____ MATERIAL SUPPLIED

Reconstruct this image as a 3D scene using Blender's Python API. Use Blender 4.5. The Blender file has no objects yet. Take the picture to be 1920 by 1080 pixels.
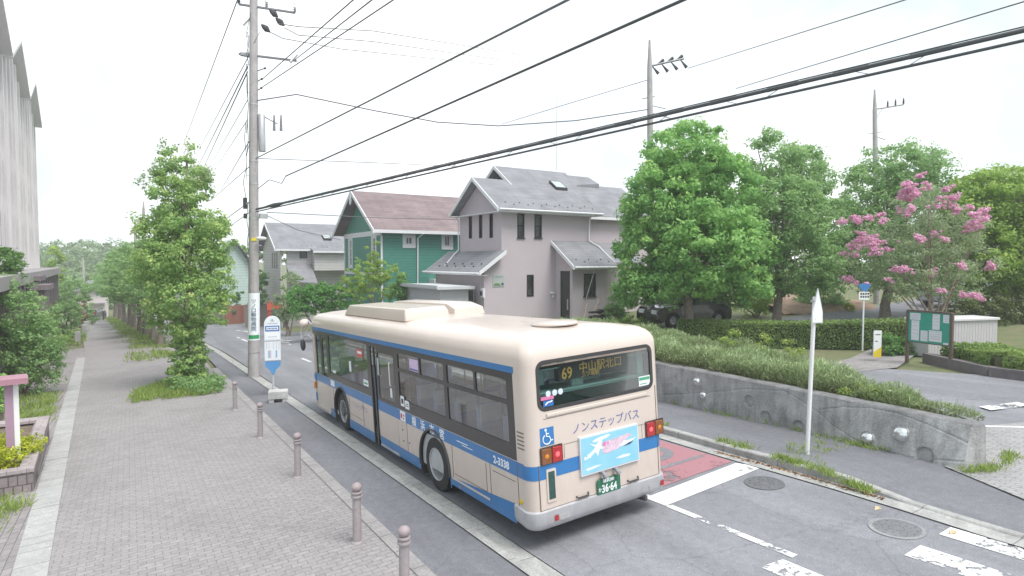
import bpy, bmesh, math, random
import numpy as np
from mathutils import Vector, Matrix
rad = math.radians
scn = bpy.context.scene
COL = scn.collection

# ------------------------------------------------------------ camera, sky, sun, exposure
FPX = 1136.46                       # focal length in pixels of the 1920 px wide photograph
CAM = Vector((-4.518, -6.563, 3.946))
YAW, PITCH = rad(32.279), rad(-2.5)
_f = Vector((math.sin(YAW)*math.cos(PITCH), math.cos(YAW)*math.cos(PITCH), math.sin(PITCH)))
_r = Vector((math.cos(YAW), -math.sin(YAW), 0)); _u = _r.cross(_f)
cd = bpy.data.cameras.new('camera'); cam = bpy.data.objects.new('camera', cd); COL.objects.link(cam)
cam.matrix_world = Matrix(((_r.x, _u.x, -_f.x, CAM.x), (_r.y, _u.y, -_f.y, CAM.y), (_r.z, _u.z, -_f.z, CAM.z), (0, 0, 0, 1)))
cd.sensor_width = 36; cd.lens = 36*FPX/1920; cd.clip_end = 3000; cd.clip_start = .1
scn.camera = cam

SUN_EL, SUN_AZ = rad(62), rad(168)   # high sun behind thin cloud
w = bpy.data.worlds.new('World'); scn.world = w; w.use_nodes = True
nt = w.node_tree; bg = nt.nodes['Background']; bg.inputs[1].default_value = .115
sky = nt.nodes.new('ShaderNodeTexSky'); sky.sky_type = 'NISHITA'; sky.sun_disc = False
sky.sun_elevation = SUN_EL; sky.sun_rotation = SUN_AZ; sky.dust_density = 1
tc = nt.nodes.new('ShaderNodeTexCoord'); mp = nt.nodes.new('ShaderNodeMapping'); mp.inputs['Scale'].default_value = (1.2, 1.2, 3.5)
nz = nt.nodes.new('ShaderNodeTexNoise'); nz.inputs['Scale'].default_value = 2.2; nz.inputs['Detail'].default_value = 7; nz.inputs['Roughness'].default_value = .6
rmp = nt.nodes.new('ShaderNodeValToRGB'); rmp.color_ramp.elements[0].position = .33; rmp.color_ramp.elements[0].color = (.85, .85, .85, 1)
rmp.color_ramp.elements[1].position = .6; rmp.color_ramp.elements[1].color = (1, 1, 1, 1)
nz2 = nt.nodes.new('ShaderNodeTexNoise'); nz2.inputs['Scale'].default_value = 1.3; nz2.inputs['Detail'].default_value = 6; nz2.inputs['Roughness'].default_value = .55
nt.links.new(tc.outputs['Generated'], nz2.inputs['Vector'])
rm2 = nt.nodes.new('ShaderNodeValToRGB'); rm2.color_ramp.elements[0].position = .44; rm2.color_ramp.elements[0].color = (.56, .655, .69, 1)
rm2.color_ramp.elements[1].position = .63; rm2.color_ramp.elements[1].color = (1, 1, 1, 1); nt.links.new(nz2.outputs['Fac'], rm2.inputs[0])
ml = nt.nodes.new('ShaderNodeVectorMath'); ml.operation = 'SCALE'; ml.inputs['Scale'].default_value = 5.0; nt.links.new(rm2.outputs[0], ml.inputs[0])
mx = nt.nodes.new('ShaderNodeMix'); mx.data_type = 'RGBA'; nt.links.new(ml.outputs[0], mx.inputs['B'])
nt.links.new(tc.outputs['Generated'], mp.inputs[0]); nt.links.new(mp.outputs[0], nz.inputs['Vector'])
nt.links.new(nz.outputs['Fac'], rmp.inputs[0]); nt.links.new(rmp.outputs[0], mx.inputs['Factor'])
nt.links.new(sky.outputs[0], mx.inputs['A']); nt.links.new(mx.outputs['Result'], bg.inputs[0])
sl = bpy.data.lights.new('sun', 'SUN'); sl.energy = 1.5; sl.angle = rad(28); sl.color = (1, .97, .93)
so = bpy.data.objects.new('sun', sl); COL.objects.link(so)
sd = Vector((math.sin(SUN_AZ)*math.cos(SUN_EL), math.cos(SUN_AZ)*math.cos(SUN_EL), math.sin(SUN_EL)))
so.rotation_euler = sd.to_track_quat('Z', 'Y').to_euler(); so.location = (0, 0, 40)
vs = scn.view_settings; scn.display_settings.display_device = 'sRGB'
vs.view_transform = 'Standard'; vs.look = 'None'; vs.gamma = 1; vs.exposure = 1.34

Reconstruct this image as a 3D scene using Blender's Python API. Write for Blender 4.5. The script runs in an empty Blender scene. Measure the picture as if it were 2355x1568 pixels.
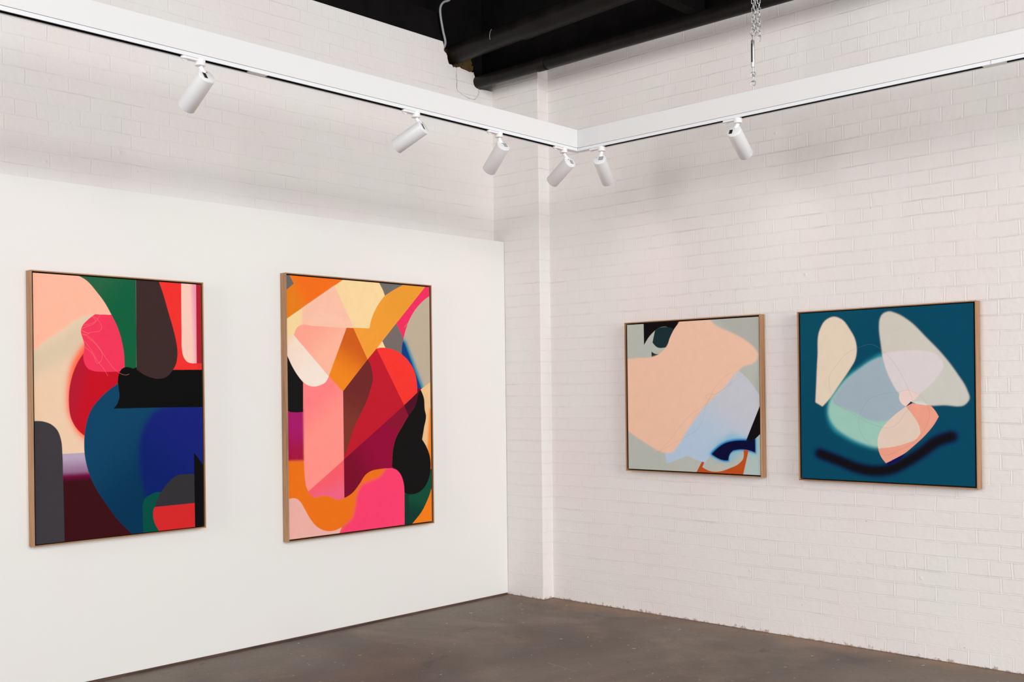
# Gallery corner: painted brick walls, display partition, four framed abstract paintings,
# suspended lighting frame with track spotlights, dark service void with pipes above.
import bpy, bmesh, math, random
import numpy as np
from mathutils import Vector, Matrix, Quaternion
random.seed(7); rng = np.random.default_rng(7)
PI = math.pi
SC = bpy.context.scene
COL = SC.collection

# ------------------------------------------------------------------ helpers
def lin(c):
    return tuple(((x/255)/12.92 if x/255 <= .04045 else ((x/255+.055)/1.055)**2.4) for x in c)
def tag(o, label=None, cat=None, group=None, kind=None):
    if label: o['label'] = label
    if cat: o['category'] = cat
    if group: o['group'] = group
    if kind: o['kind'] = kind
    return o
def thing(name, label, cat, loc=(0, 0, 0), group=None):
    o = bpy.data.objects.new(name, None); COL.objects.link(o); o.location = loc
    o.empty_display_size = .05
    return tag(o, label, cat, group)
def obj(name, bm, m, parent=None, smooth=False, bevel=0, loc=None):
    me = bpy.data.meshes.new(name)
    bmesh.ops.recalc_face_normals(bm, faces=bm.faces[:])
    bm.to_mesh(me); bm.free()
    if smooth:
        for p in me.polygons: p.use_smooth = True
    for mm in (m if isinstance(m, (list, tuple)) else [m]): me.materials.append(mm)
    o = bpy.data.objects.new(name, me); COL.objects.link(o)
    if loc: o.location = loc
    if parent: o.parent = parent
    if bevel:
        b = o.modifiers.new('bevel', 'BEVEL'); b.width = bevel; b.segments = 2; b.limit_method = 'ANGLE'; b.angle_limit = .6
    if smooth and bevel == 0:
        try:
            me.set_sharp_from_angle(angle=.7)
        except Exception: pass
    return o
def box(bm, a, b):
    x0, y0, z0 = [min(a[i], b[i]) for i in range(3)]; x1, y1, z1 = [max(a[i], b[i]) for i in range(3)]
    v = [bm.verts.new(p) for p in ((x0,y0,z0),(x1,y0,z0),(x1,y1,z0),(x0,y1,z0),(x0,y0,z1),(x1,y0,z1),(x1,y1,z1),(x0,y1,z1))]
    for f in ((0,3,2,1),(4,5,6,7),(0,1,5,4),(1,2,6,5),(2,3,7,6),(3,0,4,7)): bm.faces.new([v[i] for i in f])
    return bm
def prism(bm, pts, off):
    off = Vector(off); a = [bm.verts.new(p) for p in pts]; b = [bm.verts.new(Vector(p)+off) for p in pts]
    bm.faces.new(a); bm.faces.new(b[::-1]); n = len(pts)
    for i in range(n): bm.faces.new([a[i], b[i], b[(i+1) % n], a[(i+1) % n]])
    return bm
def frame_of(d):
    d = Vector(d).normalized(); up = Vector((0, 0, 1)) if abs(d.z) < .95 else Vector((1, 0, 0))
    u = d.cross(up).normalized(); return u, u.cross(d).normalized(), d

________

Repeat the lines above, starting at the first and stopping after the line that holds "scn.camera = cam", with the pictures left out.

Reconstruct this image as a 3D scene using Blender's Python API. Use Blender 4.5. The Blender file has no objects yet. Take the picture to be 1920 by 1080 pixels.
import bpy, bmesh, math, random
import numpy as np
from mathutils import Vector, Matrix
rad = math.radians
scn = bpy.context.scene
COL = scn.collection

# ------------------------------------------------------------ camera, sky, sun, exposure
FPX = 1136.46                       # focal length in pixels of the 1920 px wide photograph
CAM = Vector((-4.518, -6.563, 3.946))
YAW, PITCH = rad(32.279), rad(-2.5)
_f = Vector((math.sin(YAW)*math.cos(PITCH), math.cos(YAW)*math.cos(PITCH), math.sin(PITCH)))
_r = Vector((math.cos(YAW), -math.sin(YAW), 0)); _u = _r.cross(_f)
cd = bpy.data.cameras.new('camera'); cam = bpy.data.objects.new('camera', cd); COL.objects.link(cam)
cam.matrix_world = Matrix(((_r.x, _u.x, -_f.x, CAM.x), (_r.y, _u.y, -_f.y, CAM.y), (_r.z, _u.z, -_f.z, CAM.z), (0, 0, 0, 1)))
cd.sensor_width = 36; cd.lens = 36*FPX/1920; cd.clip_end = 3000; cd.clip_start = .1
scn.camera = cam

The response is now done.